I read French Literature at university, and one of my favourite authors was Victor Hugo. His writing is so poetic and impassioned; it was a real inspiration to me. Here is how he describes the first kiss of Marius and Cosette in Les Misérables. It takes place in a garden at dusk, after Marius, ‘beside himself with love’, has spilled out all his feelings.
She took his hand and laid it on her heart. He felt the paper there, he stammered:—
‘You love me, then?’
She replied in a voice so low that it was no longer anything more than a barely audible breath:—
‘Hush! Thou knowest it!’
And she hid her blushing face on the breast of the superb and intoxicated young man.
He fell upon the bench, and she beside him. They had no words more.
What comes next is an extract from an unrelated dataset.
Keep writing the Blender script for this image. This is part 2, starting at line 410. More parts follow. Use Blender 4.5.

The stars were beginning to gleam. How did it come to pass that their lips met? How comes it to pass that the birds sing, that snow melts, that the rose unfolds, that May expands, that the dawn grows white behind the black trees on the shivering crest of the hills?
A kiss, and all was said.
There is so much unsaid between them – they do not even know each other’s name – but this kiss says everything that matters; and afterwards:
Little by little they began to talk to each other. Effusion followed silence, which is fulness. The night was serene and splendid overhead. These two beings, pure as spirits, told each other everything, their dreams, their intoxications, their ecstasies, their chimæras, their weaknesses, how they had adored each other from afar, how they had longed for each other, their despair when they had ceased to see each other. They confided to each other in an ideal intimacy, which nothing could augment, their most secret and most mysterious thoughts. They related to each other, with candid faith in their illusions, all that love, youth, and the remains of childhood which still lingered about them, suggested to their minds. Their two hearts poured themselves out into each other in such wise, that at the expiration of a quarter of an hour, it was the young man who had the young girl’s soul, and the young girl who had the young man’s soul. Each became permeated with the other, they were enchanted with each other, they dazzled each other.
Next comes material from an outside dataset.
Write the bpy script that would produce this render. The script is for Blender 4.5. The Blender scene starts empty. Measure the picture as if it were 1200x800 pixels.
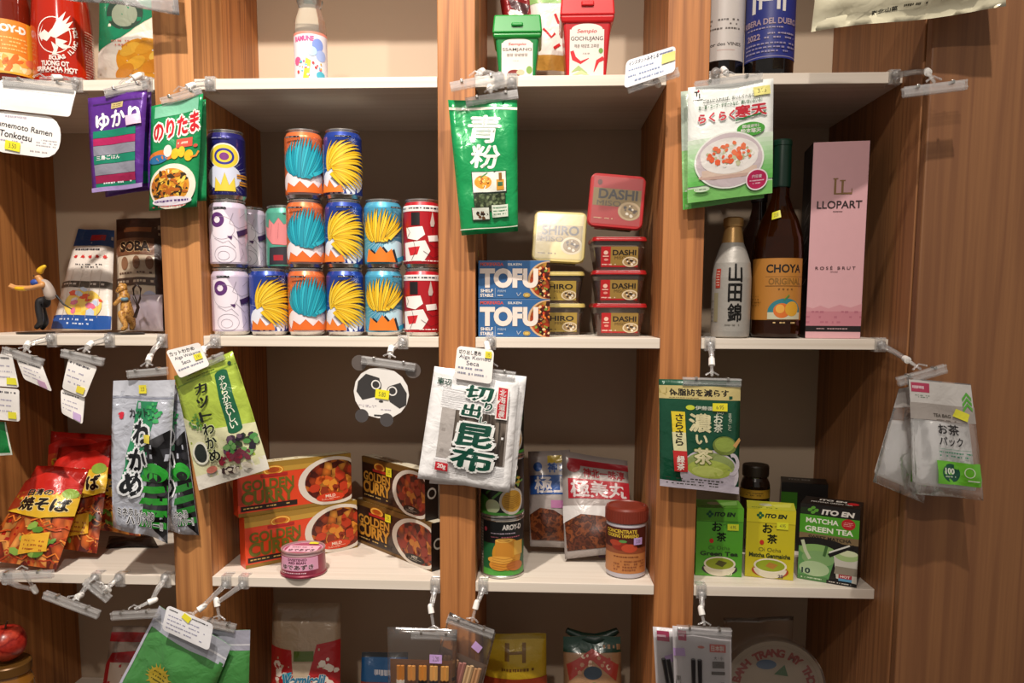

Such intimacy, created by that kiss. In ancient times people believed that the soul was carried on the breath, and thus a kiss was a connecting of souls. Here, it is as the poet Percy Bysshe Shelley wrote: ‘Soul meets soul on lovers’ lips’.
The first kiss is one of my favourite moments to write in a novel, and each time it’s a different experience. In Aphrodite’s Tears, for example, Oriel and Damian’s first kiss is extremely passionate and sensual, heightened by the fact that neither knows each other and the whole liaison has a dream-like quality. In my latest novel, Concerto, though, the heroine, Catriona, is just eighteen, and the first kiss is gentler and sweeter:
‘Caterina …’ he whispered again, taking her chin between his thumb and forefinger and tilting her face up towards him.
She was trembling as if in frost, as if in a fever, unable to control her own racing blood. ‘Umberto …’ she said huskily.
He reached out and lifted the heavy fall of hair, letting his hand stroke her neck and round to her throat, caressing the delicate line of her jaw with his thumb, making her shudder as her legs almost curled under her.
Umberto bent his head towards her, touching her mouth with his in a kiss as light as a drifting feather, and Catriona learned that the lips she had thought sensuous were everything that she had never allowed herself to imagine.
Umberto’s hand moved again under her hair, clasping the nape of her neck, pulling her towards him as his kiss deepened, lengthened and possessed. Letting his hands slide the length of her body to her hips, he moulded her against him in a slow sweet fusion that made her thrillingly aware of his desire for her.
‘See the effect you have on me,’ he whispered as they pulled apart, his eyes glittering with almost stunned surprise as though searching hers for an answer she did not possess.
‘I’m sorry, I’ve never …’ her voice trailed off, too embarrassed to admit that no man had kissed her before, let alone a kiss that left her whole world reeling.
‘Each kiss a heart-quake,’ wrote Lord Byron, and that is how I envision the first kiss in each novel I write. It needs to leave the couple reeling. It needs to spark an awakening in them, a flame that won’t be put out. It needs to be The Kiss, the one that will define them, the one they’ll never forget… the one where soul meets soul.